◆ Work to complete
Return the listing below word for word.

◆ Collected material
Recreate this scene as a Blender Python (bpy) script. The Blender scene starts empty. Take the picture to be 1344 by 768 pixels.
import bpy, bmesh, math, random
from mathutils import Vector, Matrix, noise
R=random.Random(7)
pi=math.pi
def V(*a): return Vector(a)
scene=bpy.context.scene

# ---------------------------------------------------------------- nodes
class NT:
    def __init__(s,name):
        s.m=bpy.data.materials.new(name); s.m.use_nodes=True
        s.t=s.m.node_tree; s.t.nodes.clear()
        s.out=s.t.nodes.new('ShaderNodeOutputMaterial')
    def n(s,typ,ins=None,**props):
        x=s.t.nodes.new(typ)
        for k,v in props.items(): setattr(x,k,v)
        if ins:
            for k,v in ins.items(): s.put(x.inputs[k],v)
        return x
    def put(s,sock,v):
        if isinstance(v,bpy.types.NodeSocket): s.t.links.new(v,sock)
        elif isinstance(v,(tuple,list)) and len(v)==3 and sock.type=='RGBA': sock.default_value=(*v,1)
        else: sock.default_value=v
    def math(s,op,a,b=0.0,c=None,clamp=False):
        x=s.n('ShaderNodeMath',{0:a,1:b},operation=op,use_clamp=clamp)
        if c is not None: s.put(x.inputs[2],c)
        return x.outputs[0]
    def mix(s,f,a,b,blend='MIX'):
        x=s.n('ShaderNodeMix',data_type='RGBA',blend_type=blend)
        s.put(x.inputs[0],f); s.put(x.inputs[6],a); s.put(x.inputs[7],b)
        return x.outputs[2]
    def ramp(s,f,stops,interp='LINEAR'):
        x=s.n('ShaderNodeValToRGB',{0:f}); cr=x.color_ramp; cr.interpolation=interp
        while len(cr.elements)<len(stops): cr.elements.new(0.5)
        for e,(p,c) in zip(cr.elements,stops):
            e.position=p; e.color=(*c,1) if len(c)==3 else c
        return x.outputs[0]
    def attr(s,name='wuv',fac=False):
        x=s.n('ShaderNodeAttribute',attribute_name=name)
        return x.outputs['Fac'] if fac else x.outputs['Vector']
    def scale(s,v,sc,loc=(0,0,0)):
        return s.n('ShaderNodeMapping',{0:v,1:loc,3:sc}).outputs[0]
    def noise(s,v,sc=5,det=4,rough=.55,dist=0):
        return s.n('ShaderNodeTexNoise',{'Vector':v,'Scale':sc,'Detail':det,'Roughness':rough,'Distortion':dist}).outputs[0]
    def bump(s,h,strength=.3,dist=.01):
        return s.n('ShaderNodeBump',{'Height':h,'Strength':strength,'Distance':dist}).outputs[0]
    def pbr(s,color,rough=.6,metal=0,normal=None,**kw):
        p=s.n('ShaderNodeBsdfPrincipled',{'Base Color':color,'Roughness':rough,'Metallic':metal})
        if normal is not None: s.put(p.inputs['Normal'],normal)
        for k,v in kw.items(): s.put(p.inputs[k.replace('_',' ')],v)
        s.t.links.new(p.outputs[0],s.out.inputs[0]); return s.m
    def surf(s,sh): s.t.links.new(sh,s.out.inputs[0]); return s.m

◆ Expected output
Recreate this scene as a Blender Python (bpy) script. The Blender scene starts empty. Take the picture to be 1344 by 768 pixels.
import bpy, bmesh, math, random
from mathutils import Vector, Matrix, noise
R=random.Random(7)
pi=math.pi
def V(*a): return Vector(a)
scene=bpy.context.scene

# ---------------------------------------------------------------- nodes
class NT:
    def __init__(s,name):
        s.m=bpy.data.materials.new(name); s.m.use_nodes=True
        s.t=s.m.node_tree; s.t.nodes.clear()
        s.out=s.t.nodes.new('ShaderNodeOutputMaterial')
    def n(s,typ,ins=None,**props):
        x=s.t.nodes.new(typ)
        for k,v in props.items(): setattr(x,k,v)
        if ins:
            for k,v in ins.items(): s.put(x.inputs[k],v)
        return x
    def put(s,sock,v):
        if isinstance(v,bpy.types.NodeSocket): s.t.links.new(v,sock)
        elif isinstance(v,(tuple,list)) and len(v)==3 and sock.type=='RGBA': sock.default_value=(*v,1)
        else: sock.default_value=v
    def math(s,op,a,b=0.0,c=None,clamp=False):
        x=s.n('ShaderNodeMath',{0:a,1:b},operation=op,use_clamp=clamp)
        if c is not None: s.put(x.inputs[2],c)
        return x.outputs[0]
    def mix(s,f,a,b,blend='MIX'):
        x=s.n('ShaderNodeMix',data_type='RGBA',blend_type=blend)
        s.put(x.inputs[0],f); s.put(x.inputs[6],a); s.put(x.inputs[7],b)
        return x.outputs[2]
    def ramp(s,f,stops,interp='LINEAR'):
        x=s.n('ShaderNodeValToRGB',{0:f}); cr=x.color_ramp; cr.interpolation=interp
        while len(cr.elements)<len(stops): cr.elements.new(0.5)
        for e,(p,c) in zip(cr.elements,stops):
            e.position=p; e.color=(*c,1) if len(c)==3 else c
        return x.outputs[0]
    def attr(s,name='wuv',fac=False):
        x=s.n('ShaderNodeAttribute',attribute_name=name)
        return x.outputs['Fac'] if fac else x.outputs['Vector']
    def scale(s,v,sc,loc=(0,0,0)):
        return s.n('ShaderNodeMapping',{0:v,1:loc,3:sc}).outputs[0]
    def noise(s,v,sc=5,det=4,rough=.55,dist=0):
        return s.n('ShaderNodeTexNoise',{'Vector':v,'Scale':sc,'Detail':det,'Roughness':rough,'Distortion':dist}).outputs[0]
    def bump(s,h,strength=.3,dist=.01):
        return s.n('ShaderNodeBump',{'Height':h,'Strength':strength,'Distance':dist}).outputs[0]
    def pbr(s,color,rough=.6,metal=0,normal=None,**kw):
        p=s.n('ShaderNodeBsdfPrincipled',{'Base Color':color,'Roughness':rough,'Metallic':metal})
        if normal is not None: s.put(p.inputs['Normal'],normal)
        for k,v in kw.items(): s.put(p.inputs[k.replace('_',' ')],v)
        s.t.links.new(p.outputs[0],s.out.inputs[0]); return s.m
    def surf(s,sh): s.t.links.new(sh,s.out.inputs[0]); return s.m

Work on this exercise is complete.